_JOB_. In the material below, find every line with "scene" and pull it out.

_DATA SHOWN_.
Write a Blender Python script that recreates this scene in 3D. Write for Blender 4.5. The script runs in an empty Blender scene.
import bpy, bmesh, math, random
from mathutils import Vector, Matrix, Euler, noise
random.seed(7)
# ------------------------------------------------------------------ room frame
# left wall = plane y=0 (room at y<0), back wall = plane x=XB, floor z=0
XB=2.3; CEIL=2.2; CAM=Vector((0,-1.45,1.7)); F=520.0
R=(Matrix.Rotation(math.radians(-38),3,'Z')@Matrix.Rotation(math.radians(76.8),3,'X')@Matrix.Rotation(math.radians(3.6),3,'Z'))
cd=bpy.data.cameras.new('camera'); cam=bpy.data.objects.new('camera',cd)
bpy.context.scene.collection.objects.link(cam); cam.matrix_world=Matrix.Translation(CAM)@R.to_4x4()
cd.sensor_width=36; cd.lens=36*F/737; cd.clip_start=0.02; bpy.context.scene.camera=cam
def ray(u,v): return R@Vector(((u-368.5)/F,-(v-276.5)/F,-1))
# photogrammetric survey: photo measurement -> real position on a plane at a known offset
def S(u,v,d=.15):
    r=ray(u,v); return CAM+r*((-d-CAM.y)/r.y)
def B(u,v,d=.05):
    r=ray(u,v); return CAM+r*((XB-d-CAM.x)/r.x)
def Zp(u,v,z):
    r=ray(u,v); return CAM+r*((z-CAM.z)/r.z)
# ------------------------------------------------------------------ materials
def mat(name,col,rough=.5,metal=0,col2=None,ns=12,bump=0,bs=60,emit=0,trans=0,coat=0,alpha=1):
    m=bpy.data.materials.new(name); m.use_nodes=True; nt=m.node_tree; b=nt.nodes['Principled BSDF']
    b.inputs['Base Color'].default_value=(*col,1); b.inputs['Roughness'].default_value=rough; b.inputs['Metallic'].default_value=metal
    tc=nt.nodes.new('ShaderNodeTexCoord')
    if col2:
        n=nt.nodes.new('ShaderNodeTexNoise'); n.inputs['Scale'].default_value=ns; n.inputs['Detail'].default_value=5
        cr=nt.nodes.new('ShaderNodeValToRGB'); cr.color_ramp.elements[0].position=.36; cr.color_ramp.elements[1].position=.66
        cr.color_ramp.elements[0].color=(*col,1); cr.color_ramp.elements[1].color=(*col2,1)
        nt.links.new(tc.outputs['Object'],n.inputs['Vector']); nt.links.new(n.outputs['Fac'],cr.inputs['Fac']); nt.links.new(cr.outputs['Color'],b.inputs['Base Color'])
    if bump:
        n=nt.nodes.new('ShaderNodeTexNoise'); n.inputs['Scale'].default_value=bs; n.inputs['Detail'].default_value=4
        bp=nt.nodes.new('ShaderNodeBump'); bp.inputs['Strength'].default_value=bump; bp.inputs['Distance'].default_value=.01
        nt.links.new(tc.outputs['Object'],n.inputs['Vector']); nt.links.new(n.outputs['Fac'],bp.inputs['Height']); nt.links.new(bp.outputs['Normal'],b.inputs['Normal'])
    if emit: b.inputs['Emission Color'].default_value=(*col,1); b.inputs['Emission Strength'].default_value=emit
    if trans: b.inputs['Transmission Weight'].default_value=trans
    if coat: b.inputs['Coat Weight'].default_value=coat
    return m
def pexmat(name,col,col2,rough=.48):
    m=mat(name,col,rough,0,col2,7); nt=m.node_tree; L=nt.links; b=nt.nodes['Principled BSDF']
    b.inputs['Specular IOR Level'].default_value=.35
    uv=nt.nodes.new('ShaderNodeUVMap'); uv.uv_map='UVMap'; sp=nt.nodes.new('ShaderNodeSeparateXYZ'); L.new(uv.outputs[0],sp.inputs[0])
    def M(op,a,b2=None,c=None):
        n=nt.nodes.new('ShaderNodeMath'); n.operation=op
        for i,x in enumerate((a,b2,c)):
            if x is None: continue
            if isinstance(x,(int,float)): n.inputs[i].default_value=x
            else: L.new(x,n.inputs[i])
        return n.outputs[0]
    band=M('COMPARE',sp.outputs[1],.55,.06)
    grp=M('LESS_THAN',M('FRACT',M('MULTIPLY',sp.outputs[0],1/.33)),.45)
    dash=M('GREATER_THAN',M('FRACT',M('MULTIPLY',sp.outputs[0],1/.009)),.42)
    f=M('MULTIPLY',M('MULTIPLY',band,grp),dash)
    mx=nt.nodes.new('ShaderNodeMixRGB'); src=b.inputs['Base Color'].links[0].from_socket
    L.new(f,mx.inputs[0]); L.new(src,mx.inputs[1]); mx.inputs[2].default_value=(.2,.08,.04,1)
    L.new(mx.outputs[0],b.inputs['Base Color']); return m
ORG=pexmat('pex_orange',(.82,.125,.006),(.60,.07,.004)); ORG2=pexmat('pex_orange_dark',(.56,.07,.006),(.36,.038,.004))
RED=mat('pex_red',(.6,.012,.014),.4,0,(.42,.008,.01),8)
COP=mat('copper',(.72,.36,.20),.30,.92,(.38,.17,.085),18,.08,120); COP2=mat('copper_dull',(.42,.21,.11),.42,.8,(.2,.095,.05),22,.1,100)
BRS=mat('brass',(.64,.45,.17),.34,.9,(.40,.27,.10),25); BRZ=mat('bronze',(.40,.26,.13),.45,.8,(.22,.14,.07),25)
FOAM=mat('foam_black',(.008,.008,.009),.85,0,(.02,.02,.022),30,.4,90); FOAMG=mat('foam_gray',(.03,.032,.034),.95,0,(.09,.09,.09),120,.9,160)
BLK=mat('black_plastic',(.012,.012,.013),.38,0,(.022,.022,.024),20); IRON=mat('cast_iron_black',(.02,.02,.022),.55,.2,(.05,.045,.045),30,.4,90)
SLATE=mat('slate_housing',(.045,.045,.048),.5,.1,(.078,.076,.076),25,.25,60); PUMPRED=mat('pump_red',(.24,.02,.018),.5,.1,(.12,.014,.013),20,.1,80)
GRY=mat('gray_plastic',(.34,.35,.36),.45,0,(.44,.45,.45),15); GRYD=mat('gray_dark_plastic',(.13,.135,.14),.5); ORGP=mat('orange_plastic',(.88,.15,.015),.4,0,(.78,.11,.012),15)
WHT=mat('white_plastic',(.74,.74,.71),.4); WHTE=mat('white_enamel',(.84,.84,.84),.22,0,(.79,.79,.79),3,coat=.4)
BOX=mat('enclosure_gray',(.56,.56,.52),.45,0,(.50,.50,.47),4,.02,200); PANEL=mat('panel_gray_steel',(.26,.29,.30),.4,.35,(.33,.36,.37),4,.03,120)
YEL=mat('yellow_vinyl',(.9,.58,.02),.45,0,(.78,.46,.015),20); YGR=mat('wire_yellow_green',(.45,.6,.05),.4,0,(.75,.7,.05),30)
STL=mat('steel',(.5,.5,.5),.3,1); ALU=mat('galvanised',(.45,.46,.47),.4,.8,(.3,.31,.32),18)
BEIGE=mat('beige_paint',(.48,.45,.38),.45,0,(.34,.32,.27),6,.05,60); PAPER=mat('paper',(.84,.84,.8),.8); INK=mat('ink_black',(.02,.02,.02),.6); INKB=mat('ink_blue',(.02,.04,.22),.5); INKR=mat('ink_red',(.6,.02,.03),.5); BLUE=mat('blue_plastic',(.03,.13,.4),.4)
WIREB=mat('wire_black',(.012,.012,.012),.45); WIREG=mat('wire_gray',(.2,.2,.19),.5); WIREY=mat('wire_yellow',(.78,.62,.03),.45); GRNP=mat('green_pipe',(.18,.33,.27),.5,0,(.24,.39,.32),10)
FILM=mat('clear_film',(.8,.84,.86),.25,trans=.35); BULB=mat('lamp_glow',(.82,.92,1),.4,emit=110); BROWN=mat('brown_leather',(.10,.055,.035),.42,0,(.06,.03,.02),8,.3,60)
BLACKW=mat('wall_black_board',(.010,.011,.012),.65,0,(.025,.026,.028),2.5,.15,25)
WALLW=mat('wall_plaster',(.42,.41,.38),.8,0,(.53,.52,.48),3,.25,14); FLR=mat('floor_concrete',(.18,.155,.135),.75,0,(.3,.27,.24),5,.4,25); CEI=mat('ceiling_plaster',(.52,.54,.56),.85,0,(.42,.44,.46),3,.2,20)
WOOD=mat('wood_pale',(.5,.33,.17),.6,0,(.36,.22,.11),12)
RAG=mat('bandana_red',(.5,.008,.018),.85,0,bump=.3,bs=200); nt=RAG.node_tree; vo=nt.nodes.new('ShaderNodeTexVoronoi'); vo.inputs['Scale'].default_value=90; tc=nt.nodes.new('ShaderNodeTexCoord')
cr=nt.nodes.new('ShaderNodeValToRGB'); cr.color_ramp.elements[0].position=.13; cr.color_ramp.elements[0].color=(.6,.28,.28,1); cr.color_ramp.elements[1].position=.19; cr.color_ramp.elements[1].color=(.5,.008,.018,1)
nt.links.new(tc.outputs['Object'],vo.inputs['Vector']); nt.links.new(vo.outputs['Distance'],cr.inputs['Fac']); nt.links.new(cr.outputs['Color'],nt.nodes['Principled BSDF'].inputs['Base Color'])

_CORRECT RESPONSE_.
Write a Blender Python script that recreates this scene in 3D. Write for Blender 4.5. The script runs in an empty Blender scene.
bpy.context.scene.collection.objects.link(cam); cam.matrix_world=Matrix.Translation(CAM)@R.to_4x4()
cd.sensor_width=36; cd.lens=36*F/737; cd.clip_start=0.02; bpy.context.scene.camera=cam